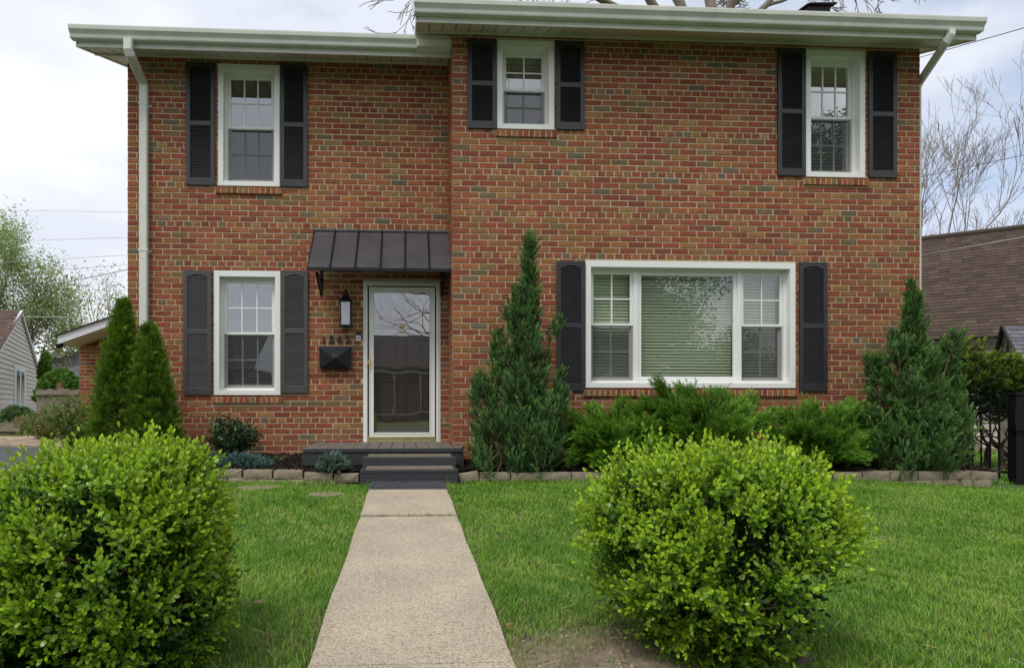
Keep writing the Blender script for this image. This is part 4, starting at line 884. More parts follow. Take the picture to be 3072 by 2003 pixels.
    # older inner leaves
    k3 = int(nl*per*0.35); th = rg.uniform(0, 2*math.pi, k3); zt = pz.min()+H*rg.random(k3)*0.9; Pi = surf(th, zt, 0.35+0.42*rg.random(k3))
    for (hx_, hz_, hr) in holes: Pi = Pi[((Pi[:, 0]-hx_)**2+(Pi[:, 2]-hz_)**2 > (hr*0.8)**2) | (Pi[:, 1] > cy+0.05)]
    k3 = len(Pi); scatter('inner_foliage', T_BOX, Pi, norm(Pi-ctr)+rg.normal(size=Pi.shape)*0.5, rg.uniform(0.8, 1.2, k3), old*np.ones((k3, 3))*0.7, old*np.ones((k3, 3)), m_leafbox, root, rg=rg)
    mb = MB(); r_ = random.Random(seed)
    for k in range(60):
        a = r_.uniform(0, 2*math.pi); t_ = r_.uniform(0.45, 1.0); hz = pz.min()+H*r_.uniform(0.3, 0.92)
        e = surf(np.array([a]), np.array([hz]), np.array([t_*0.92]))[0]; b = Vector((cx+0.12*math.cos(a)*r_.random(), cy+0.12*math.sin(a)*r_.random(), cz-0.03)); e = Vector(e)
        m1 = b.lerp(e, 0.4)+Vector((r_.uniform(-.04,.04), r_.uniform(-.04,.04), -0.03)); m2 = b.lerp(e, 0.75)+Vector((r_.uniform(-.04,.04), r_.uniform(-.04,.04), 0.01))
        mb.tube([b, m1, m2, e], [0.011*r_.uniform(.7, 1.3), 0.008, 0.005, 0.0018], 5)
        for q_ in range(4):
            s_ = m1.lerp(e, r_.random()); mb.tube([s_, s_+Vector((r_.uniform(-.12,.12), r_.uniform(-.12,.12), r_.uniform(0,.12)))], [0.003, 0.001], 4)
    mb.build('branches', m_twig, root); return root

def prof_px(rows, Y, pcx, ins=0.045):
    out_ = []
    x_c = SX(pcx, Y)
    for (py, l, r_) in rows: z_ = SZ(pcx, py*1.29076, Y)-gz-0.065; out_.append((z_, max(.03, x_c-SX(l*1.29076, Y)-ins), max(.03, SX(r_*1.29076, Y)-x_c-ins)))
    return sorted(out_)
BYr = 2.52; bx, _ = S(2150, 1600, BYr); gz = float(ground_z(bx, BYr))
rows = [(1052, 1600, 1720), (1066, 1500, 1810), (1095, 1425, 1850), (1150, 1390, 1905), (1220, 1366, 1940), (1280, 1368, 1940), (1320, 1395, 1900), (1360, 1445, 1840), (1400, 1505, 1800), (1440, 1560, 1770), (1500, 1590, 1760), (1600, 1610, 1755), (1650, 1620, 1750)]
pr_b = prof_px(rows, BYr, 2165)
hp = lambda px, py, r: (SX(px, BYr), SZ(px, py, BYr), r)
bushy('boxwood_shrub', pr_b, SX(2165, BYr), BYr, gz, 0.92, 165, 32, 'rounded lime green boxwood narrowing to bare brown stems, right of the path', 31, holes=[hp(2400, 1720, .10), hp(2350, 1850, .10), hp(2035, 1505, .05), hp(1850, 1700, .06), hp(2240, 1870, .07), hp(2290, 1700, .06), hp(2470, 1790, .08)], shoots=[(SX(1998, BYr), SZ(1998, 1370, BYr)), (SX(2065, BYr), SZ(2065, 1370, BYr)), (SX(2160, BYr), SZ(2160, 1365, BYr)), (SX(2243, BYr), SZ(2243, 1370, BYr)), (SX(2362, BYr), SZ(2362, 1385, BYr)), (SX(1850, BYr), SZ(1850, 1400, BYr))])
BYl = 2.45; gz = float(ground_z(-1.2, BYl))
rows = [(1062, 260, 390), (1082, 120, 425), (1106, -60, 455), (1150, -140, 480), (1220, -160, 495), (1300, -160, 500), (1380, -140, 490), (1450, -110, 465), (1500, -80, 430), (1552, -50, 385), (1620, 0, 330), (1660, 40, 300)]
pr_b = prof_px(rows, BYl, 370)
hp = lambda px, py, r: (SX(px, BYl), SZ(px, py, BYl), r)
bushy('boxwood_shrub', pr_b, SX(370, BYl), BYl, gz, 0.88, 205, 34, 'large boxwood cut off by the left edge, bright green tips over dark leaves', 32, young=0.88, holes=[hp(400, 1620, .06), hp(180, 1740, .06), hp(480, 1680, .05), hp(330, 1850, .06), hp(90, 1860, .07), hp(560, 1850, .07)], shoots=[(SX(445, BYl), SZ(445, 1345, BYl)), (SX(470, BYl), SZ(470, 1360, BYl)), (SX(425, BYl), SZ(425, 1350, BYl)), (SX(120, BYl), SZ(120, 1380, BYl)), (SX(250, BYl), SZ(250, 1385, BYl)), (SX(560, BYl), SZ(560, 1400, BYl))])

# conifer templates
def plume(seed, n=16, wid=0.042, spread=0.50, dens=1.0):
    r_ = random.Random(seed); t = Tpl()
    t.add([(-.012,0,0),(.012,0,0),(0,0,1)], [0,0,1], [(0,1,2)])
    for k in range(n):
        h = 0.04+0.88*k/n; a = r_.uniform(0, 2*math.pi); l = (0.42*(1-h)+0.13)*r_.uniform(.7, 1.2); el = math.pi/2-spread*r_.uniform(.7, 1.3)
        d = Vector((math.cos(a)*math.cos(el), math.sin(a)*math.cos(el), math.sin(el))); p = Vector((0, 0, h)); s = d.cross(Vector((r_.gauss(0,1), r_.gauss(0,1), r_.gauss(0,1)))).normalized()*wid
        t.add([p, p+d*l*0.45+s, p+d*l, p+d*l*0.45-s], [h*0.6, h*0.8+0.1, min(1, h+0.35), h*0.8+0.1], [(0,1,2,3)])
    return t.done()
def fan(seed):
    r_ = random.Random(seed); t = Tpl()
    for k in range(7):
        h = 0.08+0.13*k
        for s in (-1, 1):
            l = (0.62*(1-0.55*h))*r_.uniform(.8, 1.15); a = s*R(38)*r_.uniform(.75, 1.2); d = Vector((math.sin(a), 0.12*r_.uniform(-1, 1), math.cos(a))); p = Vector((0, 0, h)); q = Vector((math.cos(a), 0, -math.sin(a)))*0.040
            t.add([p, p+d*l*0.5+q, p+d*l, p+d*l*0.5-q], [0.1+h*0.4, 0.3+h*0.4, 1, 0.3+h*0.4], [(0,1,2,3)])
    return t.done()
T_PL = [plume(k) for k in range(6)]; T_PN = [plume(40+k, 22, 0.020, 0.42) for k in range(6)]; T_PLS = [plume(20+k, 20, 0.036, 0.36) for k in range(6)]; T_FAN = [fan(k) for k in range(6)]

def conifer(name_, label, base, lobes, nper, tpl, scl, cA, cB, seed, upw=1.0, group=None, cat='shrub', spread=0.35, blen=0.34, per=11, lat=0.035):
    """lobes: cones (x, y, z0, z1, radius, power, lean x, lean y); short boughs leave each cone's axis and carry the sprays"""
    rg = np.random.default_rng(seed); root = empty(name_, base); tag(root, label, cat, group); Ps, Ds, Bs = [], [], []; mb = MB()
    tot = sum((l[3]-l[2])*l[4] for l in lobes)
    for (x, y, z0, z1, r0, pw, lx_, ly_) in lobes:
        nb = max(5, int(nper/per*(z1-z0)*r0/tot)); t = rg.random(nb)**1.15; th = rg.uniform(0, 2*math.pi, nb)
        rad = r0*np.clip((1-t)**pw*(0.6+0.4*sstep(0, 0.2, t)), 0.012, None)*rg.uniform(.72, 1.18, nb); o_ = np.stack([np.cos(th), np.sin(th), np.zeros(nb)], 1)
        L_ = np.minimum(blen, 0.10+rad*0.9+0.10*(1-t))*rg.uniform(.8, 1.25, nb); d = norm(o_*spread*2.2*(1-t[:, None]*0.55)+np.array([[lx_*0.5, ly_*0.5, upw]])+rg.normal(size=(nb, 3))*0.20)
        E = np.stack([x+lx_*t+np.cos(th)*rad, y+ly_*t+np.sin(th)*rad, z0+(z1-z0)*t], 1); S0 = E-d*L_[:, None]*0.55
        br = np.clip(1+rg.normal(size=nb)*0.20, .55, 1.5)
        for k in range(per):
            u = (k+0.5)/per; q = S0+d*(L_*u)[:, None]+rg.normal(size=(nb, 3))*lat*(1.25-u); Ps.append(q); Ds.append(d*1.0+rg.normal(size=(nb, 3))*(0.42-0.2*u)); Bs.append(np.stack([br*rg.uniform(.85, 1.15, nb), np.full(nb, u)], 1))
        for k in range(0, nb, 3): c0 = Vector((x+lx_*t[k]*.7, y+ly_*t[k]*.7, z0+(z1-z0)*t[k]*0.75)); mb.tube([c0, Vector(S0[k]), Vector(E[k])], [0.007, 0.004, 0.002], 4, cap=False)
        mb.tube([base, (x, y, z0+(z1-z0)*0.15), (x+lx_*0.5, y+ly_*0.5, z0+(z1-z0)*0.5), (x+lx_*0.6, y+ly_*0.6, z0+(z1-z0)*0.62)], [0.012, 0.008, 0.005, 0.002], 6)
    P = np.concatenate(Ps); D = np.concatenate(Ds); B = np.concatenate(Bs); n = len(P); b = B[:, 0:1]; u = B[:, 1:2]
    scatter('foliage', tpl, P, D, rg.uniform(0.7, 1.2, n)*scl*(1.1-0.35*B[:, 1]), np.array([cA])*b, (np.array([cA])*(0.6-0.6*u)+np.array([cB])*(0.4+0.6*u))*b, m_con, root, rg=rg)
    mb.build('trunk', m_twig, root); return root

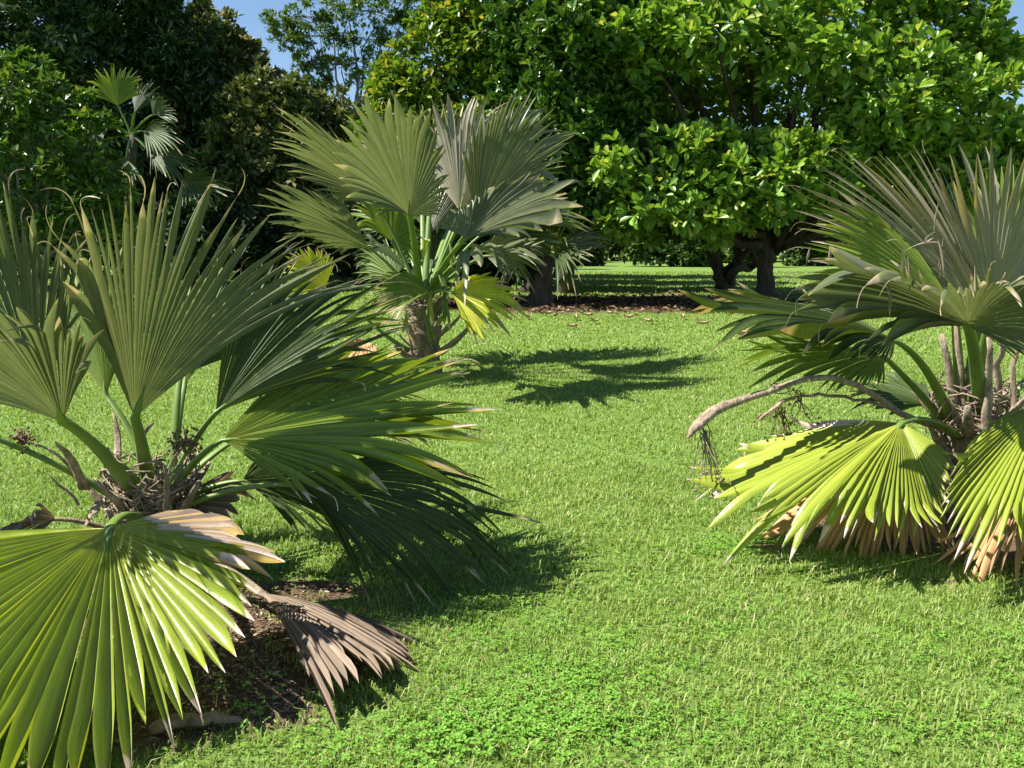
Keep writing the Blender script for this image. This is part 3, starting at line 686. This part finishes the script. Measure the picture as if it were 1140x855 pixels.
leaf(lp, off(c1, .12, .03, -.05), (270, 535, 3.95), [(300, 500, 4.4), (370, 500, 4.6), (420, 530, 4.6), (420, 565, 4.3), (380, 590, 4.0), (320, 585, 3.75)], 'dark', 116, n=24, droop=.04)  # extra fan added to enlarge the shadow on the ground
# dead leaves of the left palm
leaf(lp, off(c1, .1, -.1, -.25), (291, 660, 3.5), [(415, 690, 3.4), (458, 722, 3.07), (446, 738, 2.98), (430, 752, 2.88), (408, 766, 2.82), (382, 778, 2.76), (354, 792, 2.7)],
     'dead', 111, n=34, split=.93, droop=.01, arch=.04, amp=1.0, wave=.035, rag=.08, stalkmat='stalk_dry', r0=.025, r1=.02, sname='dead_leaf_stalk', name='dead_leaf_blade', tipburn=1.4, blabel='folded grey-brown dead fan resting on the grass', kink=.02)
leaf(lp, off(c1, .08, .05, -.22), (195, 565, 4.0), [(250, 528, 4.2), (270, 530, 4.15), (275, 545, 4.1), (272, 562, 4.0), (240, 580, 3.9)],
     'dead', 112, n=12, split=.8, droop=.05, amp=.6, stalkmat='stalk_dry', sname='dead_leaf_stalk', name='dead_leaf_blade')
leaf(lp, off(c1, -.14, -.05, -.2), (62, 578, 3.7), [(45, 560, 3.6), (15, 588, 3.5), (-15, 600, 3.45), (-10, 625, 3.4), (30, 612, 3.45)],
     'dead', 113, n=12, split=.8, droop=.08, amp=.7, stalkmat='stalk_dry', sname='dead_leaf_stalk', name='dead_leaf_blade')
# dried sheaths round the heart
rng = np.random.default_rng(77)
for k, (a, b) in enumerate((((95, 545, 3.75), (62, 490, 3.6)), ((85, 560, 3.7), (55, 530, 3.6)), ((175, 590, 3.7), (183, 520, 3.6)), ((110, 560, 3.75), (95, 585, 3.6)), ((160, 530, 4.0), (172, 470, 4.1)), ((130, 520, 4.1), (125, 460, 4.2)))):
    A = wp(a); B = wp(b); mb = MB(); mb.tube([p+rng.normal(0, .006, 3) for p in bez(A, (A+B)/2+rng.normal(0, .03, 3), B, 8)], [.022, .022, .02, .02, .018, .015, .01, .004], 7, .3)
    mb.build('dry_sheath', M['stalk_dry'], lp)
cluster(lp, [wp((185, 560, 3.7)), wp((190, 520, 3.62)), wp((207, 493, 3.58))], .008, seed=1, n=110, rad=.07)
cluster(lp, [wp((100, 545, 3.8)), wp((62, 505, 3.72)), wp((25, 490, 3.7))], .009, seed=2, n=90, rad=.06)

# ---- middle palm
mp_ = empty('fan_palm', P2, 'full-grown fan palm standing alone on the lawn in the middle', 'palm')
palm_trunk(mp_, P2, .85, .19, 5, boots=22)
fibres(mp_, P2+np.array((0, 0, .7)), .21, .35, 60, 6)
c2 = P2+np.array((0, 0, .95)); D2 = P2[1]
TILT = {201: (.75, 0), 202: (-.8, 0), 203: (.3, -1.5), 204: (0, -2.0), 205: (0, .9), 206: (0, .9), 207: (.6, 0), 208: (0, .5), 214: (.5, 0), 215: (0, -.8)}
def L2(hub, tips, mat, seed, dh=0, dt=0, **kw):
    kx, ky = TILT.get(seed, (0, 0))
    tips = [(t[0], t[1], D2+(t[2] if len(t) > 2 else dt)+kx*(t[0]-hub[0])/100+ky*(t[1]-hub[1])/100) for t in tips]
    kw.setdefault('r0', .05); kw.setdefault('r1', .026); kw.setdefault('rows', 10)
    ox = (hub[0]-475)*.0011
    return leaf(mp_, off(c2, ox, .1*np.sign(dh)), (hub[0], hub[1], D2+dh), tips, mat, seed, **kw)
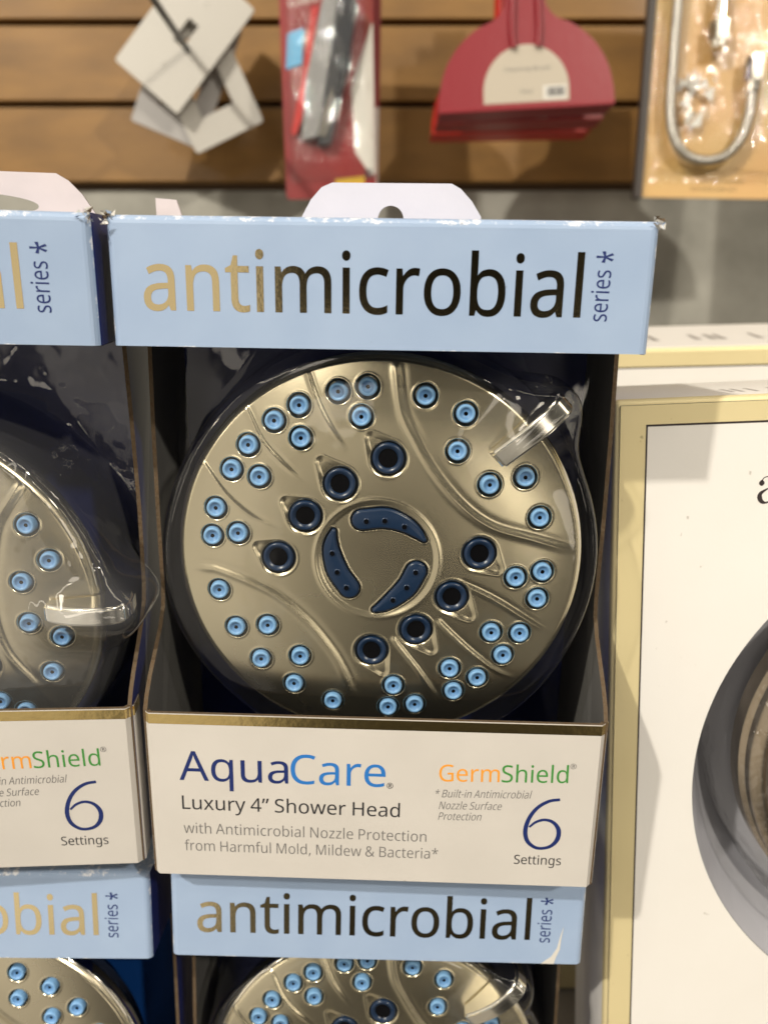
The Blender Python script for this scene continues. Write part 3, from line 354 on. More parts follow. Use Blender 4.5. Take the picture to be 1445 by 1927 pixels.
RIDGES = [([(-23.5,60.2),(-21.95,57.1),(-18.63,48.1),(-14.92,40.98),(-9.09,32.83)],.42,.7),([(-42.5,43.2+5),(-39.63,45.22),(-35.16,36.31),(-28.96,29.52),(-21.86,23.64)],.42,.7),([(-54.5,30.2),(-52.68,28.06),(-46.44,19.64),(-38.71,13.13),(-29.86,8.77)],.38,.7),
 ([(4.0,61.0),(4.35,57.25),(5.95,46.54),(9.4,38.93),(16.01,27.87),(24.81,17.73),(34.25,11.27),(46.2,7.84),(56.24,4.85),(61,3.8)],.5,1.2),
 ([(-61,-4.0),(-53.36,-4.2),(-49.88,-4.64),(-40.36,-8.09),(-31.3,-12.82),(-22.37,-20.67),(-15.16,-29.98),(-11.08,-37.3),(-8.32,-44.59),(-6.5,-52)],.5,1.2),
 ([(24.5,-7.2),(28.7,-8.45),(37.66,-12.99),(49.73,-20.89),(57,-25)],.4,.8),([(18,-18.5),(22.15,-22.91),(29.66,-30.01),(37.74,-36.45),(46,-40.5)],.36,.8),([(4.5,-24.6),(6.67,-28.26),(12.96,-36.61),(17.79,-44.0),(21.43,-50.2),(25,-55.5)],.36,.8)]
def sst(x, a, b): t = np.clip((x - a) / (b - a), 0, 1); return t * t * (3 - 2 * t)
def sd_capsule(px, pz, A, B, ra, rb):
    ax, az = A; bx, bz = B; L = math.hypot(bx - ax, bz - az); ux, uz = (bx - ax) / L, (bz - az) / L
    v = (px - ax) * ux + (pz - az) * uz; u = np.abs((px - ax) * -uz + (pz - az) * ux)
    b = (ra - rb) / L; a = math.sqrt(1 - b * b); k = -b * u + a * v
    d = u * a + v * b - ra
    d = np.where(k < 0, np.hypot(u, v) - ra, d); d = np.where(k > a * L, np.hypot(u, v - L) - rb, d)
    return d, v / L
def comma_samples(c):
    l = smooth_line(c, 6); return l, np.interp(np.linspace(0, 1, len(l)), [0, .3, .7, 1], [3.1, 3.05, 1.9, 0.75])
def dome(r): return -1.6 * (r / 62) ** 2 - 1.5 * np.clip((r - 40) / 22, 0, 1) ** 2
def face_height(x, z):
    r = np.hypot(x, z); h = np.zeros_like(x)
    h -= 1.3 * np.clip((r - 60.2) / 1.8, 0, 1) ** 2                              # rolled rim
    for line, amp, wid in RIDGES:
        l = smooth_line(line, 6); best = np.full_like(x, 1e9); bt = np.zeros_like(x); sg = np.zeros_like(x); n = len(l)
        for i in range(n - 1):
            ax, az = l[i]; bx, bz = l[i + 1]; dx, dz = bx - ax, bz - az; L2 = dx * dx + dz * dz
            t = np.clip(((x - ax) * dx + (z - az) * dz) / L2, 0, 1); ex = x - ax - t * dx; ez = z - az - t * dz; d = np.hypot(ex, ez); k = d < best
            best = np.where(k, d, best); bt = np.where(k, (i + t) / (n - 1), bt); sg = np.where(k, np.sign(dx * ez - dz * ex), sg)
        fade = np.minimum(sst(bt, 0.0, 0.12), sst(-bt, -1.0, -0.62) if amp < .45 else sst(-bt, -1.0, -0.85))
        amp = amp * 0.62
        h += amp * fade * np.exp(-(best / wid) ** 2) - 0.35 * amp * fade * np.exp(-((best - 1.7 * wid) / (1.0 * wid)) ** 2) * (sg > 0) + 0.25 * amp * fade * np.exp(-best / 5) * (sg <= 0)
    rd = np.hypot(x - DISC[0], z - DISC[1])
    h = h * sst(rd, 19.4, 22.5)
    h += -0.4 * sst(-rd, -DISC_R - .3, -DISC_R + 1.6) + 0.12 * np.exp(-((rd - DISC_R - .5) / 0.6) ** 2)
    for c, tip in BIG:
        d, t = sd_capsule(x, z, c, (c[0] + .86 * (tip[0] - c[0]), c[1] + .86 * (tip[1] - c[1])), 5.7, 1.9)
        h = np.where(d < 1.0, h * sst(d, 0, 1.0) + 0.07 * np.exp(-((d - .3) / .35) ** 2) - sst(-d, -0.4, 1.4) * (0.28 + 0.75 * sst(1 - t, 0, 1.0)), h)
        rr = np.hypot(x - c[0], z - c[1]); h = np.where(rr < 5.25, h - 1.6 * sst(-rr, -5.2, -4.8), h)
    for c in SMALL:
        rr = np.hypot(x - c[0], z - c[1])
        h = np.where(rr < 4.6, h + 0.10 * np.exp(-((rr - 3.95) / .3) ** 2) - 2.6 * sst(-rr, -3.75, -3.1), h)
    for c in COMMAS:
        l, rad = comma_samples(c); d = np.full_like(x, 1e9)
        for (px, pz), q in zip(l, rad): d = np.minimum(d, np.hypot(x - px, z - pz) - q)
        h = np.where(d < 1.2, h + .1 * np.exp(-((d - .65) / .25) ** 2) - 1.5 * sst(-d, -0.55, -0.05), h)
    return h + dome(r)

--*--

- _Your task_
Reproduce each line from the records that contains the word "Take".

- _Solution to the exercise_
Keep writing the Blender script for this image. This is part 4, starting at line 884. More parts follow. Take the picture to be 3072 by 2003 pixels.
The Blender Python script for this scene continues. Write part 3, from line 354 on. More parts follow. Use Blender 4.5. Take the picture to be 1445 by 1927 pixels.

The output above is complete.